To be done: Output exactly the lines that run from the line containing "mb.box((XL-ND, NY0-.04, NZ0-.02), (XL-.15, NY0, NZ1+.02));" through the line containing "190), .55, var=.08))", with both ends included.

Items:
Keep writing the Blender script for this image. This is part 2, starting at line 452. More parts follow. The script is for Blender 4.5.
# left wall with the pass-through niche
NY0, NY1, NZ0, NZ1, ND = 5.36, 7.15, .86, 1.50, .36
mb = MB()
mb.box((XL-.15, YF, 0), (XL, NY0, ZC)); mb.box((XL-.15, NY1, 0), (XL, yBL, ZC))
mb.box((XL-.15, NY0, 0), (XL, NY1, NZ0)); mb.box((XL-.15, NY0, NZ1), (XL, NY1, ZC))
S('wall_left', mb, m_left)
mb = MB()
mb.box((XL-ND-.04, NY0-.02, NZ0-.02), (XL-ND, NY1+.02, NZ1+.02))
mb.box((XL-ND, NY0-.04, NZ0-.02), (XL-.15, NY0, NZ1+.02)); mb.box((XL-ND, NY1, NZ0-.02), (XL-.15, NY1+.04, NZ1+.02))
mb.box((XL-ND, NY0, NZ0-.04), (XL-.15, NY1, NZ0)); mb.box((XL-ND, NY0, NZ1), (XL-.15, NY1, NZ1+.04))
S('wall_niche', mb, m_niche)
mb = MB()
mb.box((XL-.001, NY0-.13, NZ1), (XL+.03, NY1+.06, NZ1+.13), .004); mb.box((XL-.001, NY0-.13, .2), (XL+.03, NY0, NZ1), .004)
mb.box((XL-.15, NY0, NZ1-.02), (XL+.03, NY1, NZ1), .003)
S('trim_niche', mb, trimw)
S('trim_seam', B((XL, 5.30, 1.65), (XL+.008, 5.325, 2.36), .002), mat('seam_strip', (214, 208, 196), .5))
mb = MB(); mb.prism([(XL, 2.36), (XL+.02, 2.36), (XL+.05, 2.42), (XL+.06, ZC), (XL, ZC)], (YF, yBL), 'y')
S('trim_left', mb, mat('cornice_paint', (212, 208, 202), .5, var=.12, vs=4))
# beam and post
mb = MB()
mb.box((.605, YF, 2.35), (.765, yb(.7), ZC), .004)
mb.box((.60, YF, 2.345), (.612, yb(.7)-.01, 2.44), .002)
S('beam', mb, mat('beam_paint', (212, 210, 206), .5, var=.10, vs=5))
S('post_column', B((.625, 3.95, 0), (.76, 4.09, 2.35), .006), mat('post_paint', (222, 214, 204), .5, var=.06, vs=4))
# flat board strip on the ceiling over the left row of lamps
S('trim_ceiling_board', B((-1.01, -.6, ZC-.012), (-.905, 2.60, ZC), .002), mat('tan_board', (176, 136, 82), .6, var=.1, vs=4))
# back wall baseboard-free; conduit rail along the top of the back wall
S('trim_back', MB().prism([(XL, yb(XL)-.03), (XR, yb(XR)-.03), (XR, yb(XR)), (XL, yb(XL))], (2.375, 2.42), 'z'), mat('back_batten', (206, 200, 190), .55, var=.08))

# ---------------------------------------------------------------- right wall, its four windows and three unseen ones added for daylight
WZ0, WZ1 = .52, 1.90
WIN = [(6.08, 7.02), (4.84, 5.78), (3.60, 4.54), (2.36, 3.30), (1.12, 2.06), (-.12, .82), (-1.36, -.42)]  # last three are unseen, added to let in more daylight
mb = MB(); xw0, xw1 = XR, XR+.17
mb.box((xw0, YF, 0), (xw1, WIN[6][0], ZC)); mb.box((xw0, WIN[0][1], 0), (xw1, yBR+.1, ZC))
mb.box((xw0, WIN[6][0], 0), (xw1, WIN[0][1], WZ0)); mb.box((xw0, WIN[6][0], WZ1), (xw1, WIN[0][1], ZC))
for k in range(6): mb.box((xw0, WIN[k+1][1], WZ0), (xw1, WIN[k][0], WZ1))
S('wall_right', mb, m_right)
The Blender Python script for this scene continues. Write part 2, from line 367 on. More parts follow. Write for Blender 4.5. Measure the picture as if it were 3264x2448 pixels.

Correct answer:
mb.box((XL-ND, NY0-.04, NZ0-.02), (XL-.15, NY0, NZ1+.02)); mb.box((XL-ND, NY1, NZ0-.02), (XL-.15, NY1+.04, NZ1+.02))
mb.box((XL-ND, NY0, NZ0-.04), (XL-.15, NY1, NZ0)); mb.box((XL-ND, NY0, NZ1), (XL-.15, NY1, NZ1+.04))
S('wall_niche', mb, m_niche)
mb = MB()
mb.box((XL-.001, NY0-.13, NZ1), (XL+.03, NY1+.06, NZ1+.13), .004); mb.box((XL-.001, NY0-.13, .2), (XL+.03, NY0, NZ1), .004)
mb.box((XL-.15, NY0, NZ1-.02), (XL+.03, NY1, NZ1), .003)
S('trim_niche', mb, trimw)
S('trim_seam', B((XL, 5.30, 1.65), (XL+.008, 5.325, 2.36), .002), mat('seam_strip', (214, 208, 196), .5))
mb = MB(); mb.prism([(XL, 2.36), (XL+.02, 2.36), (XL+.05, 2.42), (XL+.06, ZC), (XL, ZC)], (YF, yBL), 'y')
S('trim_left', mb, mat('cornice_paint', (212, 208, 202), .5, var=.12, vs=4))
# beam and post
mb = MB()
mb.box((.605, YF, 2.35), (.765, yb(.7), ZC), .004)
mb.box((.60, YF, 2.345), (.612, yb(.7)-.01, 2.44), .002)
S('beam', mb, mat('beam_paint', (212, 210, 206), .5, var=.10, vs=5))
S('post_column', B((.625, 3.95, 0), (.76, 4.09, 2.35), .006), mat('post_paint', (222, 214, 204), .5, var=.06, vs=4))
# flat board strip on the ceiling over the left row of lamps
S('trim_ceiling_board', B((-1.01, -.6, ZC-.012), (-.905, 2.60, ZC), .002), mat('tan_board', (176, 136, 82), .6, var=.1, vs=4))
# back wall baseboard-free; conduit rail along the top of the back wall
S('trim_back', MB().prism([(XL, yb(XL)-.03), (XR, yb(XR)-.03), (XR, yb(XR)), (XL, yb(XL))], (2.375, 2.42), 'z'), mat('back_batten', (206, 200, 190), .55, var=.08))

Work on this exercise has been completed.